_Goal_
Lines holding the string "empty" are the ones to copy from this listing.

_Extracted records_
=======

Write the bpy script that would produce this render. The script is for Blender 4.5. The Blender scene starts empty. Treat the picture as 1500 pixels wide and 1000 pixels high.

=======

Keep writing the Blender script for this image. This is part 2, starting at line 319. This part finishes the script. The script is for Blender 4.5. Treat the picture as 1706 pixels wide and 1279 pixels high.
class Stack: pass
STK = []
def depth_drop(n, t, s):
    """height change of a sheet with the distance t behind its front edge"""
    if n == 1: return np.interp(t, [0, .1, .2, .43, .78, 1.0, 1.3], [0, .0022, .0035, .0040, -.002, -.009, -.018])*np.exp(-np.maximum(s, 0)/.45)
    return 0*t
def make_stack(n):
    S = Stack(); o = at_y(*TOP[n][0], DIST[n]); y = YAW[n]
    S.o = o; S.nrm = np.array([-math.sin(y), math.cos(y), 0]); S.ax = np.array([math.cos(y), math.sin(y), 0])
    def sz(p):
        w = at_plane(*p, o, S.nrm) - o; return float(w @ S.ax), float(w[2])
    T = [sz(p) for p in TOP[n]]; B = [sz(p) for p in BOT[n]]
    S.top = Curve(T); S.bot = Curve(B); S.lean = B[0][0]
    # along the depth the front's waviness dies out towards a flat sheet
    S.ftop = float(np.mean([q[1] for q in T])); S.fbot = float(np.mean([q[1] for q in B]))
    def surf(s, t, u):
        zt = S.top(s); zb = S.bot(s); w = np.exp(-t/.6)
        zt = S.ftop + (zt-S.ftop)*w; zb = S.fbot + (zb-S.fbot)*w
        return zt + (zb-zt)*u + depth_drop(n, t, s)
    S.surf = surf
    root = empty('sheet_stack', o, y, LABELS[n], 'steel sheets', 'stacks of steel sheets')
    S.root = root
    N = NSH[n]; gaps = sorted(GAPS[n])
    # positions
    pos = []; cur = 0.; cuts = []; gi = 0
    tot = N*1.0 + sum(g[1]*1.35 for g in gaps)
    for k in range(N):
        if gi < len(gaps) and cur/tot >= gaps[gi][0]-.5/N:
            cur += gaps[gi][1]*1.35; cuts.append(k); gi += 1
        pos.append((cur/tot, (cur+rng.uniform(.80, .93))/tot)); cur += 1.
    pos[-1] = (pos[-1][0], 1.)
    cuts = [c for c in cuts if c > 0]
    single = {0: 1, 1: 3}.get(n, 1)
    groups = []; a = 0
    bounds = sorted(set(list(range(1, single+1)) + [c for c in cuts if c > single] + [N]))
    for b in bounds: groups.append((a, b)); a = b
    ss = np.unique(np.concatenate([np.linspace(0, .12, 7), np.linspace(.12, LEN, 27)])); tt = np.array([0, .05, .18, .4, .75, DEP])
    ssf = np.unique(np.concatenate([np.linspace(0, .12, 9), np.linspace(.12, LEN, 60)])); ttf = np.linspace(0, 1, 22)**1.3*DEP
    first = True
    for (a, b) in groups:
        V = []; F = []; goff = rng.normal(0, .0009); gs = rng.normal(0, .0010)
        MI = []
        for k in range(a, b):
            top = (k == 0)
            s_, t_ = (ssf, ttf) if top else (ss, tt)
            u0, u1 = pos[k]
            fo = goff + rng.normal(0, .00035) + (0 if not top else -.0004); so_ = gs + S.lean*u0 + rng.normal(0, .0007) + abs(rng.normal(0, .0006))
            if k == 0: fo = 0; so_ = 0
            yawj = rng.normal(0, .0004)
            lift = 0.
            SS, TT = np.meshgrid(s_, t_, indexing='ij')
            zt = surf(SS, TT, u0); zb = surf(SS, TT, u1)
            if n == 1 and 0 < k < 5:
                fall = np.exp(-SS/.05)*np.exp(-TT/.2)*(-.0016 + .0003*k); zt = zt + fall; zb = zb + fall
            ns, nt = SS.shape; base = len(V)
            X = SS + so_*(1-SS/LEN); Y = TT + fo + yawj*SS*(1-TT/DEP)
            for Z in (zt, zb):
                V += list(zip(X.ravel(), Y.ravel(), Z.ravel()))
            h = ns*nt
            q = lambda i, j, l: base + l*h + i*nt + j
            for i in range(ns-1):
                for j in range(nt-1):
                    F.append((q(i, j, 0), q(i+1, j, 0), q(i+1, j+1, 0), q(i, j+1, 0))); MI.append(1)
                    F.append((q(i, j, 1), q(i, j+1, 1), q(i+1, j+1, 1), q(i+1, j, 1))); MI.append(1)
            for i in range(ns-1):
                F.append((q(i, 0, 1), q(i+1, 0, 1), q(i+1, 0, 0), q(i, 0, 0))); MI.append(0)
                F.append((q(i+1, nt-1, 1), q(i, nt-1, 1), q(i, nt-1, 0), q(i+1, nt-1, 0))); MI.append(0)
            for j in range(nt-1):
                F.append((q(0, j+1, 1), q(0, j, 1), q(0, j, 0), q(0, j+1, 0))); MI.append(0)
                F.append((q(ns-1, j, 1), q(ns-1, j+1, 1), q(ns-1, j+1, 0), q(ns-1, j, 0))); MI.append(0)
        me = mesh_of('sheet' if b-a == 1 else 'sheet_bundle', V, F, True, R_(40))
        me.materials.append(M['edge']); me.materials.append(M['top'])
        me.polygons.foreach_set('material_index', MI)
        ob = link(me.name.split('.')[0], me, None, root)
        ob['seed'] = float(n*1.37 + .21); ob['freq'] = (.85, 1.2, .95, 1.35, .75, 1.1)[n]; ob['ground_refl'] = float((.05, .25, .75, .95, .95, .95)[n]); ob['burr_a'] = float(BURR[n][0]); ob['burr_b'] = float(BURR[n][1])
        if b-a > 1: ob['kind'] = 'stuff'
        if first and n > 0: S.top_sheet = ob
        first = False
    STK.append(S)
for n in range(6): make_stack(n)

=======

_Finished task_
Write the bpy script that would produce this render. The script is for Blender 4.5. The Blender scene starts empty. Treat the picture as 1500 pixels wide and 1000 pixels high.
    root = empty('sheet_stack', o, y, LABELS[n], 'steel sheets', 'stacks of steel sheets')